After Arizona v. United States, we reported how the Supreme Court in 2012 was divided on how immigration law works when the president does things without Congress, but that the Supreme Court reaffirmed a century of precedent that the Constitution vests all immigration powers in the federal government. There’s simply no legal debate on that question at all.

Likewise, Napolitano’s right-to-travel argument is wrong, for three separate reasons. First, it is a right to interstate travel only, not international travel to cross the U.S.-Mexico border. That’s why any American citizen can, for example, move freely from Indiana to Ohio without government permission. It does not—and never has—apply to entering or leaving this country.

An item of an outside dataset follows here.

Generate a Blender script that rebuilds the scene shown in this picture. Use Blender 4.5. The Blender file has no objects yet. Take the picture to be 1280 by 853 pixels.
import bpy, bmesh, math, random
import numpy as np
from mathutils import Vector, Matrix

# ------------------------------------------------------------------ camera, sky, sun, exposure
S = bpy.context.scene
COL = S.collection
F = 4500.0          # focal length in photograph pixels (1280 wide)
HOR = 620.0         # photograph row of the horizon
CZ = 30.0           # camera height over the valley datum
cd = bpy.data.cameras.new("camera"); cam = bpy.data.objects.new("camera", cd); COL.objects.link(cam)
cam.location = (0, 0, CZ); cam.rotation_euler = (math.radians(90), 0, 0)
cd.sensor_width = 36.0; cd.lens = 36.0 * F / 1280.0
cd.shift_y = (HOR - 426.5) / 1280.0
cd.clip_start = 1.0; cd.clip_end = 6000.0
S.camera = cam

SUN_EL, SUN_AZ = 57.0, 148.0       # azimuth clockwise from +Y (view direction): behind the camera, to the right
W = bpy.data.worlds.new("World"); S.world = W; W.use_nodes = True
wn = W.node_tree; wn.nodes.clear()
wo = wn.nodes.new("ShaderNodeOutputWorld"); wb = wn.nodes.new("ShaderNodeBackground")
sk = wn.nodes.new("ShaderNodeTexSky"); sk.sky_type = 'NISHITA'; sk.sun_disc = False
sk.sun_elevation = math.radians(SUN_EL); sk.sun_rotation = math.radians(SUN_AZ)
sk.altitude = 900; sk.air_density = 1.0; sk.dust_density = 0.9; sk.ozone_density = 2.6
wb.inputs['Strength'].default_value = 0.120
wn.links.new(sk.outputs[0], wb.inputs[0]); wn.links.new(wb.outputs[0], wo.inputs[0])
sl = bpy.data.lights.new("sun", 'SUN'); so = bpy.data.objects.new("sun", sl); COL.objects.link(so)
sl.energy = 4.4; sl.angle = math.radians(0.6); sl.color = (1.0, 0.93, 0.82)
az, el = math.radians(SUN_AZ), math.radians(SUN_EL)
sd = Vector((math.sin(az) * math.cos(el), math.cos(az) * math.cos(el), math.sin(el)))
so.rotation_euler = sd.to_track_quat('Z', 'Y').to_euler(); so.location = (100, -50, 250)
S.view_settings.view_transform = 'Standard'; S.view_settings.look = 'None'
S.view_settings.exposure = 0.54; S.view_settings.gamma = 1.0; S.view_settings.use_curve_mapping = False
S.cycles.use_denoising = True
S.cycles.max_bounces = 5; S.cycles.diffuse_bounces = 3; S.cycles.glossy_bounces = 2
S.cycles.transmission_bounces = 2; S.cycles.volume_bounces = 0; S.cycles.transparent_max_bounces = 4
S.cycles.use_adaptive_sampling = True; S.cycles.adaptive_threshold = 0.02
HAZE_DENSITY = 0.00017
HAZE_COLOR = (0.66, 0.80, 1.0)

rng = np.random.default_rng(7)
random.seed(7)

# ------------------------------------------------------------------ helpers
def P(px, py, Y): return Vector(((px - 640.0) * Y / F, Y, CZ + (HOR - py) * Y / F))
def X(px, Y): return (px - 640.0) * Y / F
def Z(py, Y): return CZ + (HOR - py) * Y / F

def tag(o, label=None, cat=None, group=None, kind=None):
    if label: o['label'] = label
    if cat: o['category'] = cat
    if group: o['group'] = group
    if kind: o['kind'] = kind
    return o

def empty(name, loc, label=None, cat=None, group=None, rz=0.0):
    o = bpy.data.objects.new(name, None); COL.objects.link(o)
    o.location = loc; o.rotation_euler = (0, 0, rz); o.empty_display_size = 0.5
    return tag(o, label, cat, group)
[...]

Secondly, it is a right to travel from one state to another and settle in that new state to live there permanently. That is what the case Napolitano cites—the Supreme Court’s 1969 case Shapiro v. Thompson—was about: a person moving from Massachusetts to Connecticut to receive welfare benefits in her new state. If this right applied to illegal aliens, they would have the right not to just enter the United States, but also to permanently settle here and receive immediate welfare benefits.

Third, the Supreme Court has repeatedly held—as recently as its 1999 case Saenz v. Roe—that the right to travel is a right of American citizens only; it applies to the states through the Fourteenth Amendment’s Privileges or Immunities Clause (which immediately follows the Citizenship Clause), a provision that applies to U.S. citizens only. Natural rights—by contrast—apply to the states through the Fourteenth Amendment’s Due Process and Equal Protection Clauses. Foreigners have never had a constitutional right to free movement within this nation; only American citizens can do so.

By contrast, Judge Pirro was exactly correct when she explained that, in the Supreme Court’s 1898 case, it abandoned the original meaning of the Citizenship Clause. U.S. v. Wong Kim Ark was a case where the Court’s holding only applied to foreigners “domiciled” in the United States—a legal term meaning permanent lawful residents. The Court’s statements quoted to support birthright citizenship for illegal aliens is what is called obiter dicta, which is not part of the Court’s holding and thus is not binding precedent.

Pirro also noted that in 1923, Congress retroactively granted citizenship to American Indians, who, up to that point, had been denied citizenship ever since the Fourteenth Amendment’s ratification in 1868, thus proving that the Fourteenth Amendment never granted them citizenship. Pirro’s only mistake is saying that it appears that Congress was ignoring the Fourteenth Amendment.

That’s not entirely accurate. Instead, it shows that the Citizenship Clause is a floor, not a ceiling. As our previous report explained, the Fourteenth Amendment says that certain children born in this country must be granted citizenship, but it leaves Congress unfettered to grant citizenship to be more generous than that floor requires, and it can give citizenship to anyone else Congress wants. That’s what the current INA does, and it’s why Congress can narrow the INA back to its constitutional floor at any time to eliminate the issue of illegal aliens’ anchor babies receiving birthright citizenship.